File spoon-archives/habermas.archive/habermas_1997/habermas.9709, message 41


Date: 	Wed, 24 Sep 1997 12:54:35 -0400
From: "kenneth.mackendrick" <kenneth.mackendrick-AT-utoronto.ca>
Subject: Re: HAB: On the Difference between Moral and Ethical Reason


Michael and Scott,

Ok - so you've got your community all around you - your 
ethical collective.  Your discussing issues with them - both 
good reasons and not-so-good reason are on the table.  Both 
are included in ethical collective self-formation because the 
concrete other is completely involved.

Now you want to shift to a universalist discourse - following a 
Habermasian procedure.  You invite more people but no 
everyone shows up because your town hall only fits 55,000.  
The aim here is to articule a moral point of view.  You follow 
the procedure - table all ideas - not-so-good reasons are 
discarded because they are nongeneralizable interests - good 
reasons are left on board.  You narrow the field.  One principle 
left.  It meets the consent of all present.  Everyone thinks that 
everyone else who didn't show up would or could agree to it.

How does this differ from ethical discourse? except through 
imagination?

Lets say in Canada is a country of wacky drivers.  It is in our 
ethical self-interest to limit the speed that cars can travel to 
100km/hr.  We recognize that every other countries might 
have better technology and better drivers so this is not a 
universal principle (no land-based vehicles over 100km/hr).

ok ok - silly example.  speeds limits are ethical concerns and 
not moral ones - since they COULD NOT be universalized - but 
the idea "one should not drive to fast lest he or she kill 
others" is probably the underlying point.  But like i mentioned 
- this idea must come first - the moral perspective - and the 
ethical perspective tailors its application for a community.  Of 
course the ethical discussions will affect the moral ones - but 
the limits of ethical discourse prevent them from completely 
engaging the moral conversations - because they are oriented 
by different audiences and criterion.

When the community shifts to a moral orientation - to 
determine what principle underlies max land-based speeds - 
we can only imagine what would lead to a universal 
consensus.  Scott says that we must envision what *MUST* 
be true of others.  This involves imagination - since the MUST 
could only be determined intersubjectively.  Scott is arguing, i 
think, that this can be determined strategically - as a matter of 
induction or deduction.  Like Habermas said - the moral 
discursive  community is counterfactual - anticipated because 
of its nonpresence.  Moral principles, i would argue, cannot be 
determined by technical reason alone - a degree of emphatic 
reason MUST also be use - for pragmatic reasons 
and ethical reasons!

Reducing morality to deductions by instrumental reason 
stemming from ethical conversations is not only boring its 
inhumane.  If we MUST do anything (and i KNOW that we 
don't) we must be open to anything - anticipating whatever 
with non dogmatic ideas yet grasping it in our concreteness.
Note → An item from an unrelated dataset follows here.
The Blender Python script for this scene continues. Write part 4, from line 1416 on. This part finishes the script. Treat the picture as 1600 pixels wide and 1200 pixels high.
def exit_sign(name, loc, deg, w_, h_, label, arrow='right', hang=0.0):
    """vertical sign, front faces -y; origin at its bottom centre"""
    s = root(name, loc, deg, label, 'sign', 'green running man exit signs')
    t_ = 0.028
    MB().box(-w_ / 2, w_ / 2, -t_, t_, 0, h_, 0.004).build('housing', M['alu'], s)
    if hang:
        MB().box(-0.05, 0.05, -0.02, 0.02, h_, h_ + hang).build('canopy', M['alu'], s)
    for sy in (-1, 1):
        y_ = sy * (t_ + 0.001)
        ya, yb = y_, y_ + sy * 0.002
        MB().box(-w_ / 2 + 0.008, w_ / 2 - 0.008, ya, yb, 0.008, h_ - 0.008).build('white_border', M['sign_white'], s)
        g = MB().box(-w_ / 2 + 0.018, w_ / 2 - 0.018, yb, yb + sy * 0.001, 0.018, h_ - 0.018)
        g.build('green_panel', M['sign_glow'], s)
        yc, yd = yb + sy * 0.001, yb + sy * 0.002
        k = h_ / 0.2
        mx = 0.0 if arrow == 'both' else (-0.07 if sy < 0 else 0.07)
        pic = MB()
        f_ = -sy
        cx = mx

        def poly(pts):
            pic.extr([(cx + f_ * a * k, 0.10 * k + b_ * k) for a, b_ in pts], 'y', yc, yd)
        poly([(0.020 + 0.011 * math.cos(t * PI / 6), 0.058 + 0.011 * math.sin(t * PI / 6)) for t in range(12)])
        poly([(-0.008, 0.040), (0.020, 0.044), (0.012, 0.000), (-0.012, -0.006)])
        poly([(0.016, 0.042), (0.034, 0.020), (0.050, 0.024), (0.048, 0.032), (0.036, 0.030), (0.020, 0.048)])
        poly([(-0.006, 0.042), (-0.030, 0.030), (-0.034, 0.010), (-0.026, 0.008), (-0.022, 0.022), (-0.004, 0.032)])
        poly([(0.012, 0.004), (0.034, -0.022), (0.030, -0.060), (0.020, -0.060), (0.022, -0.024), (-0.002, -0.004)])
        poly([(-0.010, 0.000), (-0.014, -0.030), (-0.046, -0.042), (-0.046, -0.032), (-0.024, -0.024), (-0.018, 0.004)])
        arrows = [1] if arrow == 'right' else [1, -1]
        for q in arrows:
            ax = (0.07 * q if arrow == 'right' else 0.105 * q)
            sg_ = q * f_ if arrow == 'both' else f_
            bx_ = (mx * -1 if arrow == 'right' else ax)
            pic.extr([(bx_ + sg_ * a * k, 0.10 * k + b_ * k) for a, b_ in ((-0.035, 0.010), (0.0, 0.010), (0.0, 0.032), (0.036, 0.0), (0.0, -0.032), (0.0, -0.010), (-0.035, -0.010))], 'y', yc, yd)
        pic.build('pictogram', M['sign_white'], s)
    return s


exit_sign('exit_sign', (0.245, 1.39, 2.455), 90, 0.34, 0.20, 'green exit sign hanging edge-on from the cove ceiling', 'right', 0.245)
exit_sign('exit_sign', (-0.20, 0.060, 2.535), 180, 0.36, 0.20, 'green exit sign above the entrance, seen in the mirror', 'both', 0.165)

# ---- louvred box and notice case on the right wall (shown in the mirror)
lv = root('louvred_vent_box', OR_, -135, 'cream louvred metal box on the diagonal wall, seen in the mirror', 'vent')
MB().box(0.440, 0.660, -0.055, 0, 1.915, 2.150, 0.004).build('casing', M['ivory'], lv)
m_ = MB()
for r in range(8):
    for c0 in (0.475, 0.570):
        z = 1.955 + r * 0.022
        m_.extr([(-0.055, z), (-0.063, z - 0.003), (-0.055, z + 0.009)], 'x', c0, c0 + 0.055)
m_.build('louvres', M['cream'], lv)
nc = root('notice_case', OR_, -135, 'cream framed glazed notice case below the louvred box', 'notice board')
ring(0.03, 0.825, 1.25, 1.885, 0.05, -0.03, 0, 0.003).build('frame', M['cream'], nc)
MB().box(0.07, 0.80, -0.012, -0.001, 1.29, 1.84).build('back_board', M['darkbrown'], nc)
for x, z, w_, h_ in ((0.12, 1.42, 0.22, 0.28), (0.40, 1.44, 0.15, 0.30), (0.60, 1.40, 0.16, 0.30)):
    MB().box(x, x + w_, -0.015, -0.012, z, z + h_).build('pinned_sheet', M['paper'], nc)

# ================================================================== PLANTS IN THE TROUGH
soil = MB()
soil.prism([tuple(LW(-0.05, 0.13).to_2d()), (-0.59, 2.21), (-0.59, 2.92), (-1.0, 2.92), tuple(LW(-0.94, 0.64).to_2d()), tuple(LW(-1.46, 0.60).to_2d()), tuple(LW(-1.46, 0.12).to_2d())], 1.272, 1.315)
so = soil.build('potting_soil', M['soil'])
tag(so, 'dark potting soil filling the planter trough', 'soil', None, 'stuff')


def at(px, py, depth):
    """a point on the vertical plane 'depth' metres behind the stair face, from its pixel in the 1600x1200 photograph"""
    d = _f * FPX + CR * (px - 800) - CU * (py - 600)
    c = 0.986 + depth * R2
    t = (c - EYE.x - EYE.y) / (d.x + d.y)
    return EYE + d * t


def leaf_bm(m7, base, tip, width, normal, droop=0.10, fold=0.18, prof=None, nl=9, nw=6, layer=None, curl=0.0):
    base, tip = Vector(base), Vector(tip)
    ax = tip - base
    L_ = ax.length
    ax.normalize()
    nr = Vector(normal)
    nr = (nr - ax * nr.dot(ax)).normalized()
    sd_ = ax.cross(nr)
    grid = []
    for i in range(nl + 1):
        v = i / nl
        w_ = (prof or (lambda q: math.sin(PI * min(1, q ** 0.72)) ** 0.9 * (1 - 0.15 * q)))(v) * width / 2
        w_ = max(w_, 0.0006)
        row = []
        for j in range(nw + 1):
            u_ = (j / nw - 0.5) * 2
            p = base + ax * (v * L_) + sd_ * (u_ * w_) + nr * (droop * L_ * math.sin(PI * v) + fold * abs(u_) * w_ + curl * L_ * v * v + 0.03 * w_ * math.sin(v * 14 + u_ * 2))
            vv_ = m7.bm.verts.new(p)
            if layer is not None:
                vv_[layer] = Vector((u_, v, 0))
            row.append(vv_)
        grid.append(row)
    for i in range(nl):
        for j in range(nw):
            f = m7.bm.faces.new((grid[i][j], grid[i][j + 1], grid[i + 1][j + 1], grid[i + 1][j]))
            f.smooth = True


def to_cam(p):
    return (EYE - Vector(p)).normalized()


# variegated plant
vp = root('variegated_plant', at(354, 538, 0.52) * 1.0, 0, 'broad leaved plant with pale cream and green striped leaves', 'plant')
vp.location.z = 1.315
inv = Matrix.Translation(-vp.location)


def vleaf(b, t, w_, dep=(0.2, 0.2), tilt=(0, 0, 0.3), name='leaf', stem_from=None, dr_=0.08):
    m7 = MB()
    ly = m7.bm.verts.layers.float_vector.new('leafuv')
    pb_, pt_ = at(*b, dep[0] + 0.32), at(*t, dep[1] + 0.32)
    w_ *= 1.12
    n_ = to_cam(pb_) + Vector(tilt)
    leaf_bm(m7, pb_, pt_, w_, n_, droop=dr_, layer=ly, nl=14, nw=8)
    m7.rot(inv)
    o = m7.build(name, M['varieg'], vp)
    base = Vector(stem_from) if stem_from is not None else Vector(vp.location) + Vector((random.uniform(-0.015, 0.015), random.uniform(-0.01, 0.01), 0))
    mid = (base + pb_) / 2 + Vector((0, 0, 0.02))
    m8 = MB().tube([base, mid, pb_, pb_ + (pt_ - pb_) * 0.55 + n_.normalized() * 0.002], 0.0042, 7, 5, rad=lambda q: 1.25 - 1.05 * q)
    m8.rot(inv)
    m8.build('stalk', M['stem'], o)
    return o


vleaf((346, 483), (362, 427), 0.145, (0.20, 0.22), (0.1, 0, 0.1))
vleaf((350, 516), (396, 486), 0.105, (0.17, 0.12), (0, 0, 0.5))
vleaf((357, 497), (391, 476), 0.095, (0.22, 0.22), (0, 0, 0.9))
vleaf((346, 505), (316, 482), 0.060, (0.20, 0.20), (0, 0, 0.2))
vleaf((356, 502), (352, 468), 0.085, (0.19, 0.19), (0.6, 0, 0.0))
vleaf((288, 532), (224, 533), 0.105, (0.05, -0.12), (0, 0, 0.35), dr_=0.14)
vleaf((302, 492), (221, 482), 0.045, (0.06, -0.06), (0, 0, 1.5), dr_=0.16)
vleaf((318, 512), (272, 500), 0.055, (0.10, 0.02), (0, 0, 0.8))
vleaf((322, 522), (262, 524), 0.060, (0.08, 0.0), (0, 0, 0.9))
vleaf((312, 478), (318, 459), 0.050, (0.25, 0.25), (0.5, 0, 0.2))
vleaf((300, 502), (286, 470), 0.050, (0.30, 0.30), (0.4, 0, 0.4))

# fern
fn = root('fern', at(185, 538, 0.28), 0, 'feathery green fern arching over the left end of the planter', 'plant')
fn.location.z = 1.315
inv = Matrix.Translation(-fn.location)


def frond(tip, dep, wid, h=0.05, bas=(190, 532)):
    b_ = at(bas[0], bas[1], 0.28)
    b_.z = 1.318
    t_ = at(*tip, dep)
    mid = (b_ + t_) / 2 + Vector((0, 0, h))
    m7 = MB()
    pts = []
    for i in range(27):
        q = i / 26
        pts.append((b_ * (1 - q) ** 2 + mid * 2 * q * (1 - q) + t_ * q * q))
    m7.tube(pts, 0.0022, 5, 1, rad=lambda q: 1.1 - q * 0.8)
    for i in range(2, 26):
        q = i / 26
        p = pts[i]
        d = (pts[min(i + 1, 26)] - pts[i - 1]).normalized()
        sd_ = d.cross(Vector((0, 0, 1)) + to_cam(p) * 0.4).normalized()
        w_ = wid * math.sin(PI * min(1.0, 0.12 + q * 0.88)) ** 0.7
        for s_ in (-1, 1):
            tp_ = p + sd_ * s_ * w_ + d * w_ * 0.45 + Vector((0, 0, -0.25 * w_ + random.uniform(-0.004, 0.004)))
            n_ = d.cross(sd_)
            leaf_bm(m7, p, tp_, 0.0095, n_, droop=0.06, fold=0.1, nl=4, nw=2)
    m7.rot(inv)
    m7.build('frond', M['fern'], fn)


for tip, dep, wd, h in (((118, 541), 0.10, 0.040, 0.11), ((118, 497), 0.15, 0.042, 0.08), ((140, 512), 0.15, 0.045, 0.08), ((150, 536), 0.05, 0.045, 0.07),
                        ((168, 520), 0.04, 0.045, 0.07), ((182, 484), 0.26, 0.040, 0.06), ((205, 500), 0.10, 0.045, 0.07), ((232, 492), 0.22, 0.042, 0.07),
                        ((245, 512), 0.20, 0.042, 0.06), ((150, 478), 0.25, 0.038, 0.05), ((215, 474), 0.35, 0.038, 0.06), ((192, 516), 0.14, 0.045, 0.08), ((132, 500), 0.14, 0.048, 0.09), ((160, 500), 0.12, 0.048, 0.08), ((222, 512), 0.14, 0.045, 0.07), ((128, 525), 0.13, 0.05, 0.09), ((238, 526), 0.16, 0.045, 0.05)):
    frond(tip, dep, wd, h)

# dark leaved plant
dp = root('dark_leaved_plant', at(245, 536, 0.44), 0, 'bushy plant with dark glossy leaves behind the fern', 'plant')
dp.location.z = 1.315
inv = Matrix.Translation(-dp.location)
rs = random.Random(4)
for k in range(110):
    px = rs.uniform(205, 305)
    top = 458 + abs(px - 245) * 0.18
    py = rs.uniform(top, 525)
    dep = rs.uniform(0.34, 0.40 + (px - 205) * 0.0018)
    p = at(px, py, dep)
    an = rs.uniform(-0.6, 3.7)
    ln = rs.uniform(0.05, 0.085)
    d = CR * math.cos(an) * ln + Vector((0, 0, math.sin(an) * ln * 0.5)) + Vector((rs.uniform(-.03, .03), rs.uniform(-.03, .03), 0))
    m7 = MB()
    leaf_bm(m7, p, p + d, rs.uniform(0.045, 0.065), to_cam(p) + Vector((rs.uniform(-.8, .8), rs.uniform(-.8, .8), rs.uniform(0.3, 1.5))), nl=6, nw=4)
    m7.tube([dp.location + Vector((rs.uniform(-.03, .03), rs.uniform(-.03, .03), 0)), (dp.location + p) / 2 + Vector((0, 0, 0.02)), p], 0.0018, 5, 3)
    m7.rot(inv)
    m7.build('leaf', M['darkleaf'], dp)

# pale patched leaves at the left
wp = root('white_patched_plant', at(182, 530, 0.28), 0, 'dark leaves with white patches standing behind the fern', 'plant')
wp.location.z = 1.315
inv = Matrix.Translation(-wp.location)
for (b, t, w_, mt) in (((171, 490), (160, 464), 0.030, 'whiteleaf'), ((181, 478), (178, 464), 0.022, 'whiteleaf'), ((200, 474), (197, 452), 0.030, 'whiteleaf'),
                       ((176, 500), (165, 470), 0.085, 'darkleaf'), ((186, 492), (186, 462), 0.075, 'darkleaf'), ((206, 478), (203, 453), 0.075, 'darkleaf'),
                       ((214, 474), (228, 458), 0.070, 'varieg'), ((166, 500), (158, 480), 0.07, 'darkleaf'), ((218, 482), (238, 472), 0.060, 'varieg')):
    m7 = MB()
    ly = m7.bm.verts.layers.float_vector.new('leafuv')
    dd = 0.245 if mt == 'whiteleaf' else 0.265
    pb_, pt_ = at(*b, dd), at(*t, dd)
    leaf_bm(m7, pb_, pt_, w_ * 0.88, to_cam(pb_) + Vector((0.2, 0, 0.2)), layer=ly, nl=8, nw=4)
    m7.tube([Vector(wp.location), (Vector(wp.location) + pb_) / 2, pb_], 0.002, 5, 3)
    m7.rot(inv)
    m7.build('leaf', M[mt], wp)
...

have no fear - the anticipated other will come - just not 
everyone at once.
ken

PS.  i know people disagree with my emphatic bit - but is my 
take on Habermas correct? or am i missing something 
regarding ethical and moral discussions.  i read the article 
fairly closely - and was intrigued by his plea for the imaginary 
- which Michael and Scott both seem to discard.

Scott is concerned with my imagination running wild.  I am 
concerned with the impotence of formal logic in matters of 
human relations (if moral considerations are going to be 
moral the MUST come first - before ethical deliberations.  
Michael is concerned about the abstract tendency of moral 
theory - which he thinks, if i read him correctly, would have to 
come first if habermas is right.  I am arguing that it can only 
be determined negatively in light of ethical considerations.  
such a negative determination involves the imagination.  you 
cannot simply deduce the bottom line (justice) in a rational 
way simply from ethical arguments.  if reason includes 
anticipation and emancipation - then it is not solely a matter of 
formal and communicative logic.  maybe i'm wrong

In habermas's earlier work he talked about the disclosure of 
nonidentity in discourse.  if he invokes the idea of nonidentity 
he cannot escape the faculty that picks up on it.